▶ WORK TO BE COMPLETED
Reply with one number: the count of lines in the listing that contain the string "pixels".

▶ DATASET EXCERPT
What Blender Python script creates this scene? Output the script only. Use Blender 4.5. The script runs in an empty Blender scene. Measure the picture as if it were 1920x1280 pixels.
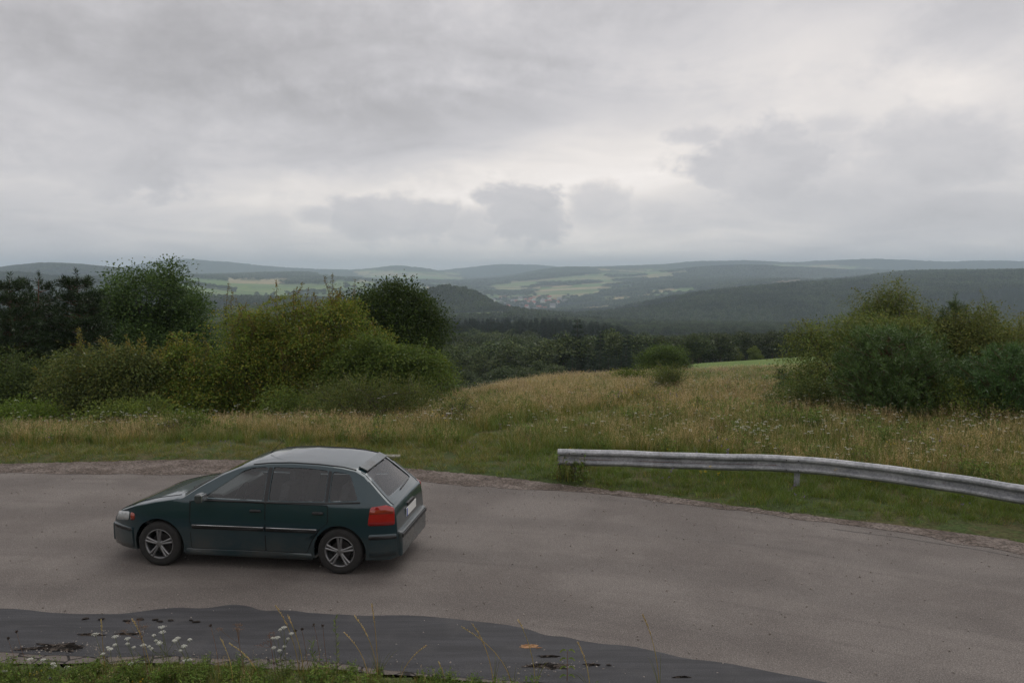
import bpy, bmesh, math, random
import numpy as np
from mathutils import Vector, Matrix

rng = np.random.default_rng(11)
random.seed(11)
R = math.radians
PI = math.pi
scene = bpy.context.scene
COL = scene.collection

# ------------------------------------------------------------------ camera
H = 3.9                    # lens height above the road surface
FPX = 1600.0               # focal length in photo pixels (1920 wide)
PITCH = math.atan((640 - 515) / FPX)
cam_d = bpy.data.cameras.new("camera")
cam_d.sensor_width = 36.0
cam_d.lens = 36.0 * FPX / 1920.0
cam_d.clip_start = 0.05
cam_d.clip_end = 60000
cam = bpy.data.objects.new("camera", cam_d)
COL.objects.link(cam)
cam.location = (0, 0, H)
cam.rotation_euler = (PI / 2 - PITCH, 0, 0)
scene.camera = cam

# ------------------------------------------------------------------ view
scene.view_settings.view_transform = 'Standard'
scene.view_settings.look = 'None'
scene.view_settings.exposure = 0.0
scene.view_settings.gamma = 1.0
scene.view_settings.use_curve_mapping = False
scene.render.engine = 'CYCLES'
cy = scene.cycles
cy.max_bounces = 6
cy.diffuse_bounces = 2
cy.glossy_bounces = 3
cy.transmission_bounces = 6
cy.transparent_max_bounces = 8
cy.volume_bounces = 3
cy.use_adaptive_sampling = True
cy.adaptive_threshold = 0.015
cy.use_denoising = True
cy.caustics_reflective = False
cy.caustics_refractive = False

SUN_EL, SUN_AZ = 52.0, 25.0     # azimuth measured from +Y (view direction) towards +X


# ------------------------------------------------------------------ node helper
class NT:
    def __init__(self, nt):
        self.nt = nt

    def n(self, typ, **kw):
        nd = self.nt.nodes.new(typ)
        ins = kw.pop('i', {})
        for k, v in kw.items():
            setattr(nd, k, v)
        for k, v in ins.items():
            self.set(nd, k, v)
        return nd

    def set(self, nd, k, v):
        s = nd.inputs[k]
        if isinstance(v, bpy.types.NodeSocket):
            self.nt.links.new(v, s)
        elif isinstance(v, bpy.types.Node):
            self.nt.links.new(v.outputs[0], s)
        else:
            if s.type == 'RGBA' and len(v) == 3:
                v = (*v, 1)
            s.default_value = v

    def math(self, op, a, b=0.0, c=None, clamp=False):
        nd = self.n('ShaderNodeMath', operation=op, use_clamp=clamp)
        self.set(nd, 0, a)
        self.set(nd, 1, b)
        if c is not None:
            self.set(nd, 2, c)
        return nd.outputs[0]

    def vm(self, op, a, b=None):
        nd = self.n('ShaderNodeVectorMath', operation=op)
        self.set(nd, 0, a)
        if b is not None:
            self.set(nd, 1, b)
        return nd.outputs['Value'] if op in ('LENGTH', 'DOT_PRODUCT') else nd.outputs[0]

    def noise(self, vec=None, scale=5.0, detail=3.0, rough=0.55, dist=0.0):
        nd = self.n('ShaderNodeTexNoise')
        if vec is not None:
            self.set(nd, 'Vector', vec)
        nd.inputs['Scale'].default_value = scale
        nd.inputs['Detail'].default_value = detail
        nd.inputs['Roughness'].default_value = rough
        nd.inputs['Distortion'].default_value = dist
        return nd.outputs[0]

    def ramp(self, v, a, b, lo=0.0, hi=1.0, smooth=True):
        nd = self.n('ShaderNodeMapRange', interpolation_type='SMOOTHSTEP' if smooth else 'LINEAR')
        self.set(nd, 0, v)
        nd.inputs[1].default_value = a
        nd.inputs[2].default_value = b
        nd.inputs[3].default_value = lo
        nd.inputs[4].default_value = hi
        return nd.outputs[0]

    def mix(self, f, a, b, blend='MIX'):
        nd = self.n('ShaderNodeMix', data_type='RGBA', blend_type=blend)
        self.set(nd, 0, f)
        self.set(nd, 6, a)
        self.set(nd, 7, b)
        return nd.outputs[2]

    def hsv(self, col, h=0.5, s=1.0, v=1.0):
        nd = self.n('ShaderNodeHueSaturation')
        self.set(nd, 'Hue', h)
        self.set(nd, 'Saturation', s)
        self.set(nd, 'Value', v)
        self.set(nd, 'Color', col)
        return nd.outputs[0]


# ------------------------------------------------------------------ world: overcast sky
def px_dir(px, py):
    u = (px - 960) / FPX
    w = (640 - py) / FPX
    cp, sp = math.cos(PITCH), math.sin(PITCH)
    d = Vector((u, cp + w * sp, -sp + w * cp))
    return d


def px_azel(px, py):
    d = px_dir(px, py).normalized()
    return math.atan2(d.x, d.y), math.asin(d.z)


world = bpy.data.worlds.new("World")
scene.world = world
world.use_nodes = True
W = NT(world.node_tree)
world.node_tree.nodes.clear()
sky = W.n('ShaderNodeTexSky', sky_type='NISHITA', sun_disc=False)
sky.sun_elevation = R(SUN_EL)
sky.sun_rotation = R(SUN_AZ)
sky.altitude = 400
tc = W.n('ShaderNodeTexCoord')
dirv = W.vm('NORMALIZE', tc.outputs['Generated'])
sep = W.n('ShaderNodeSeparateXYZ', i={0: dirv})
az = W.math('ARCTAN2', sep.outputs[0], sep.outputs[1])
el = W.math('ARCSINE', sep.outputs[2])
ae = W.n('ShaderNodeCombineXYZ', i={0: az, 1: el}).outputs[0]
zz = W.math('ADD', W.math('MAXIMUM', sep.outputs[2], 0.0), 0.13)
dk = W.n('ShaderNodeCombineXYZ', i={0: W.math('DIVIDE', sep.outputs[0], zz),
                                    1: W.math('DIVIDE', sep.outputs[1], zz)}).outputs[0]
n_big = W.noise(W.vm('ADD', dk, (3.3, 1.2, 0)), 0.42, 4, 0.5, 0.5)
n_mid = W.noise(W.vm('ADD', dk, (7.3, 4.2, 0)), 1.1, 7, 0.55, 0.8)
warp = W.noise(W.vm('MULTIPLY', dirv, (1, 1, 1.5)), 13.0, 8, 0.6, 0.3)
warp_f = W.noise(W.vm('MULTIPLY', dirv, (1, 1, 1.4)), 42.0, 6, 0.62, 0.2)
wsum = W.math('ADD', W.math('MULTIPLY', W.math('SUBTRACT', warp, 0.5), 2.3),
              W.math('MULTIPLY', W.math('SUBTRACT', warp_f, 0.5), 1.2))
lum = W.math('ADD', 0.478, W.math('MULTIPLY', W.math('SUBTRACT', n_big, 0.5), 0.20))
lum = W.math('ADD', lum, W.math('MULTIPLY', W.math('SUBTRACT', n_mid, 0.5), 0.30))


lum = W.math('ADD', lum, W.math('MULTIPLY', wsum, 0.030))


def patch(px, py, rx, ry, soft=0.9, wamt=1.0):
    a0, e0 = px_azel(px, py)
    v = W.vm('SUBTRACT', ae, (a0, e0, 0))
    v = W.vm('MULTIPLY', v, (FPX / rx, FPX / ry, 0))
    dd = W.math('ADD', W.vm('LENGTH', v), W.math('MULTIPLY', wsum, wamt))
    return W.ramp(dd, 1.0 + soft * 0.85, 1.0 - soft * 0.85)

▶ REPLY
2